*OBJECTIVE*:
Only lines holding the string "scene" are wanted; copy each one from the material.

---+---

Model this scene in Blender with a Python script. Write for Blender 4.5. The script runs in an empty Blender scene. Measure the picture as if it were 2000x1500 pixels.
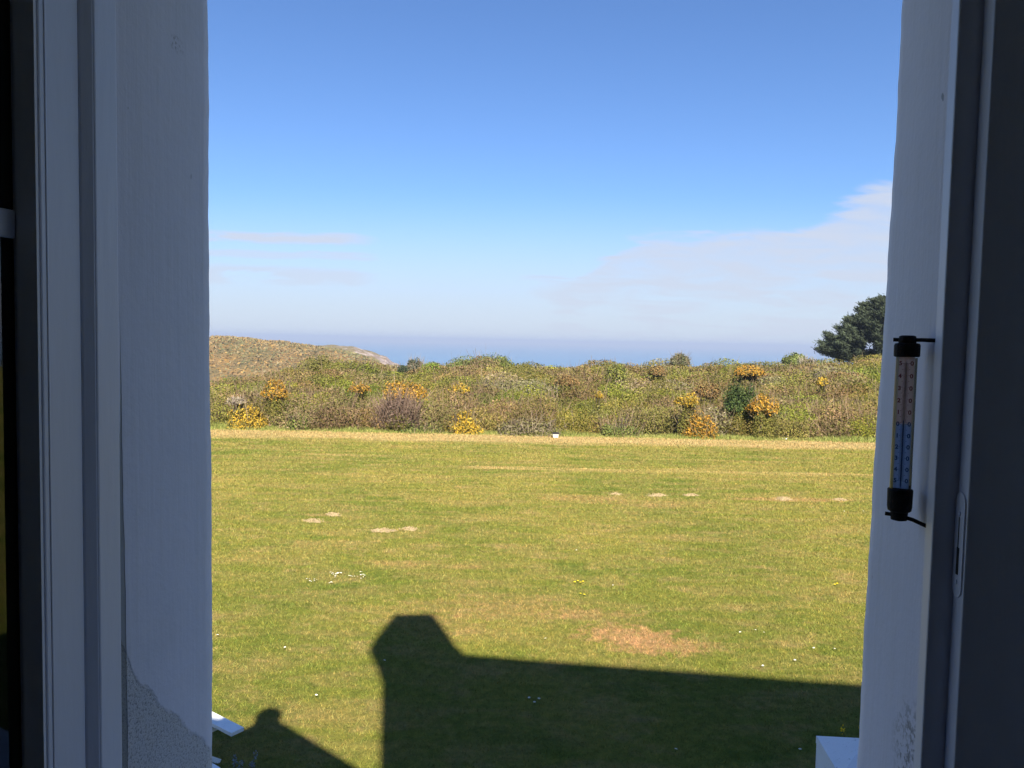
import bpy, math, random
import numpy as np
from mathutils import Vector, Matrix, Euler
R = math.radians
random.seed(7); rng = np.random.default_rng(7)
S = bpy.context.scene
# ------------------------------------------------------------------ camera
CAMZ = 4.5
YAW, PITCH, ROLL = 7.7, 3.2, 1.15          # degrees: left of the wall's normal, down, counter-clockwise
cd = bpy.data.cameras.new('camera'); cam = bpy.data.objects.new('camera', cd); S.collection.objects.link(cam)
cd.lens = 27.0; cd.sensor_width = 36.0; cd.clip_start = 0.02; cd.clip_end = 90000
CM = Matrix.Rotation(R(YAW), 3, 'Z') @ Matrix.Rotation(R(90 - PITCH), 3, 'X') @ Matrix.Rotation(R(ROLL), 3, 'Z')
cam.matrix_world = Matrix.Translation((0, 0, CAMZ)) @ CM.to_4x4()
S.camera = cam
F = Vector((-math.sin(R(YAW)), math.cos(R(YAW)), 0)); RT = Vector((math.cos(R(YAW)), math.sin(R(YAW)), 0))
C0 = Vector((0, 0, CAMZ))
# ------------------------------------------------------------------ sun and sky
SUN_EL, ANTI = 41.0, 16.7                    # shadows point 16.7 degrees left of the wall's normal
SUN_STR, SKY_STR, EXPO = 5.0, 0.06, 1.3
sdir = Vector((math.sin(R(ANTI)) * math.cos(R(SUN_EL)), -math.cos(R(ANTI)) * math.cos(R(SUN_EL)), math.sin(R(SUN_EL))))
sl = bpy.data.lights.new('sun', 'SUN'); so = bpy.data.objects.new('sun', sl); S.collection.objects.link(so)
sl.energy = SUN_STR; sl.angle = R(0.53); sl.color = (1.0, 0.93, 0.82)
so.rotation_euler = sdir.to_track_quat('Z', 'Y').to_euler(); so.location = (0, -30, 40)
S.view_settings.view_transform = 'Standard'; S.view_settings.look = 'None'
S.view_settings.exposure = EXPO; S.view_settings.gamma = 1.0

class NT:
    """tiny node-tree writer"""
    def __init__(s, t): s.t = t; s.n = t.nodes; s.l = t.links
    def node(s, typ, **kw):
        n = s.n.new(typ)
        for k, v in kw.items(): setattr(n, k, v)
        return n
    def put(s, sock, v):
        if isinstance(v, bpy.types.NodeSocket): s.l.new(v, sock)
        elif v is not None:
            if isinstance(v, (tuple, list)) and len(v) == 3 and sock.type == 'RGBA': v = (*v, 1)
            sock.default_value = v
    def math(s, op, a, b=None, c=None, clamp=False):
        n = s.node('ShaderNodeMath', operation=op, use_clamp=clamp); s.put(n.inputs[0], a)
        if b is not None: s.put(n.inputs[1], b)
        if c is not None: s.put(n.inputs[2], c)
        return n.outputs[0]
    def ramp(s, x, a, b, lo=0.0, hi=1.0, smooth=True):
        n = s.node('ShaderNodeMapRange'); n.interpolation_type = 'SMOOTHSTEP' if smooth else 'LINEAR'; n.clamp = True
        for i, v in enumerate((x, a, b, lo, hi)): s.put(n.inputs[i], v)
        return n.outputs[0]
    def mix(s, f, a, b, mode='MIX'):
        n = s.node('ShaderNodeMix', data_type='RGBA', blend_type=mode); s.put(n.inputs[0], f); s.put(n.inputs[6], a); s.put(n.inputs[7], b)
        return n.outputs[2]
    def noise(s, vec, scale, detail=3.0, rough=0.55, dist=0.0):
        n = s.node('ShaderNodeTexNoise'); s.put(n.inputs['Vector'], vec)
        n.inputs['Scale'].default_value = scale; n.inputs['Detail'].default_value = detail
        n.inputs['Roughness'].default_value = rough; n.inputs['Distortion'].default_value = dist
        return n.outputs['Fac']
    def scale(s, vec, sc, rotz=0.0, loc=(0, 0, 0)):
        n = s.node('ShaderNodeMapping'); s.put(n.inputs[0], vec); n.inputs['Scale'].default_value = sc
        n.inputs['Rotation'].default_value = (0, 0, rotz); n.inputs['Location'].default_value = loc
        return n.outputs[0]
    def sep(s, vec):
        n = s.node('ShaderNodeSeparateXYZ'); s.put(n.inputs[0], vec); return n.outputs
    def comb(s, x, y, z):
        n = s.node('ShaderNodeCombineXYZ'); s.put(n.inputs[0], x); s.put(n.inputs[1], y); s.put(n.inputs[2], z); return n.outputs[0]

w = bpy.data.worlds.new('World'); S.world = w; w.use_nodes = True
t = NT(w.node_tree); t.n.clear()
sky = t.node('ShaderNodeTexSky', sky_type='NISHITA'); sky.sun_disc = False
sky.sun_elevation = R(SUN_EL); sky.sun_rotation = R(180 - ANTI)
sky.altitude = 30; sky.air_density = 1.0; sky.dust_density = 0.35; sky.ozone_density = 2.2
tc = t.node('ShaderNodeTexCoord').outputs['Generated']
d = t.sep(t.scale(tc, (1, 1, 1), rotz=R(-YAW)))
yy = t.math('MAXIMUM', d[1], 0.05)
u = t.math('DIVIDE', d[0], yy); v = t.math('DIVIDE', d[2], yy)
uv = t.comb(u, v, 0.0)
n1 = t.noise(t.scale(uv, (3.0, 16.0, 1)), 1.0, 7, 0.6, 0.4)
n2 = t.noise(t.scale(uv, (9.0, 60.0, 1), loc=(3, 1, 0)), 1.0, 5, 0.6, 0.6)
n3 = t.noise(t.scale(uv, (1.6, 5.0, 1), loc=(7, 2, 0)), 1.0, 4, 0.5)
# bank of thin cloud low on the right, its top climbing to the right
top = t.math('ADD', 0.092, t.ramp(u, 0.07, 0.17, 0.0, 0.062))
top = t.math('ADD', top, t.ramp(u, 0.36, 0.48, 0.0, 0.05))
edge = t.math('ADD', t.math('SUBTRACT', top, v), t.math('ADD', t.math('MULTIPLY', t.math('SUBTRACT', n1, 0.5), 0.09), t.math('MULTIPLY', t.math('SUBTRACT', n2, 0.5), 0.05)))
bank = t.math('MULTIPLY', t.ramp(edge, -0.006, 0.022), t.ramp(u, -0.12, 0.08))
bank = t.math('MULTIPLY', bank, t.ramp(n2, 0.3, 0.65, 0.72, 1.0))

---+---

*EXERCISE RESULT*:
Model this scene in Blender with a Python script. Write for Blender 4.5. The script runs in an empty Blender scene. Measure the picture as if it were 2000x1500 pixels.
S = bpy.context.scene